Everything is
connected. Ex-White Sox outfielder Oscar
Gamble dies this week, and I reach for my copy of Official Baseball, the 1945
edition.
This is what happens to
people drawn to the past; something happens to make them want to poke around in
all sorts of dusty places. With me, it’s
about wanting to better understand the world my parents lived in, and their
parents. But I don’t have a clue why
anyone would be interested in the Middle Ages.
Would my father have
bought this compendium of baseball facts?
Probably not; he never showed much interest in that kind of thing that I
can recall. Would he have known any of
the players listed in the Southern Association or International League? Maybe, because he did mention knowing Bridgeport
boys who played pro ball. Would he have
gone to Comiskey Park in 1945? Well,
duh.
The book starts off
with an honor roll of ballplayers in the armed forces. There are Robert Feller and Theo.

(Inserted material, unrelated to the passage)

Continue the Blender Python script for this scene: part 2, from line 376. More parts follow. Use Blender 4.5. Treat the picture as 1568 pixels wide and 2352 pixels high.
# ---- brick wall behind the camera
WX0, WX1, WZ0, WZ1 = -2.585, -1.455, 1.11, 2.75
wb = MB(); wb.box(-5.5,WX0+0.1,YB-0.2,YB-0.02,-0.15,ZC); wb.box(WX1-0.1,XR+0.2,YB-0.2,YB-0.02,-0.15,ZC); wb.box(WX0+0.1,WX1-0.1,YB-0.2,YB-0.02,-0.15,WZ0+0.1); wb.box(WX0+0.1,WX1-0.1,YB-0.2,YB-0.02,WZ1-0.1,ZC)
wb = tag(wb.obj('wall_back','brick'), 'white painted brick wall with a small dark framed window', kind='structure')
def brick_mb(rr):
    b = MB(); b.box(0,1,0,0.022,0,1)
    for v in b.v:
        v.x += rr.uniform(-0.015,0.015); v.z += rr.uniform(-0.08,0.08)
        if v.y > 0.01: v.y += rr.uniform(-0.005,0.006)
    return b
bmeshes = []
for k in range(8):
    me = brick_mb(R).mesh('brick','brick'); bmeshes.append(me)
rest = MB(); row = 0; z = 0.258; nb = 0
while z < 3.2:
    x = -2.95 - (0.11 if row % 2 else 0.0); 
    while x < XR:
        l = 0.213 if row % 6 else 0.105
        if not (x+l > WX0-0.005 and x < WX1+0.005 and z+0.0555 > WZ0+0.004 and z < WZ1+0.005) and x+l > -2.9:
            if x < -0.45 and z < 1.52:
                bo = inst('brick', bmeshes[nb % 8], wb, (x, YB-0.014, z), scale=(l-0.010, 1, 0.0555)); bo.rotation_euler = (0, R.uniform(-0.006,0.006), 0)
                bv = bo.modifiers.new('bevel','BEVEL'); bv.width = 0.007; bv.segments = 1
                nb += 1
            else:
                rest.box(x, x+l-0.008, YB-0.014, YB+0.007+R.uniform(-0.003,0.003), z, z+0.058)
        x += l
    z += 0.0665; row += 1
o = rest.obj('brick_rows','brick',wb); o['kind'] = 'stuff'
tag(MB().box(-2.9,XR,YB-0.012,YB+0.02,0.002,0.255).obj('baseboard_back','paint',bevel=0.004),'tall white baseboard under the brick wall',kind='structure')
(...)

Williams,
Henry Greenberg and Joseph DiMaggio, as well of a host of players I’d never heard
of, like Ardys “Art” Keller, a catcher in the St. Louis Browns’
organization. Keller was killed in
action September 29, 1944, in Vosges, France.
On the next page are the names of Elmer Gedeon and Forrest Brewer, both
in the Senators’ system.
A centerfielder, Gedeon
had his cup of coffee with Washington in 1939.
Baseball-reference.com included a picture, so I could see he was an
officer. According to Wikipedia, Gedeon
died on April 26, 1944, when the B-26 he was piloting was shot down over St.
Pol, France. Oddly enough, I’m reading a
book right now about pilot who flew B-26s.
Everything is connected.
As for Forrest Brewer,
he never made it out of D-ball, even after going 25-11 one year as a
starter. Brewer died at Normandy on
D-Day, June 6, 1944. For some reason, Baseball
1945 missed Harry O’Neill, who caught an inning for the A’s in 1939. My guess is the magazine went to press before
O’Neill, a first lieutenant, was killed on Iwo Jima, March 6, 1945.
It’s snowing out,
Oscar Gamble died, and I took out Baseball 1945. There are so many connections.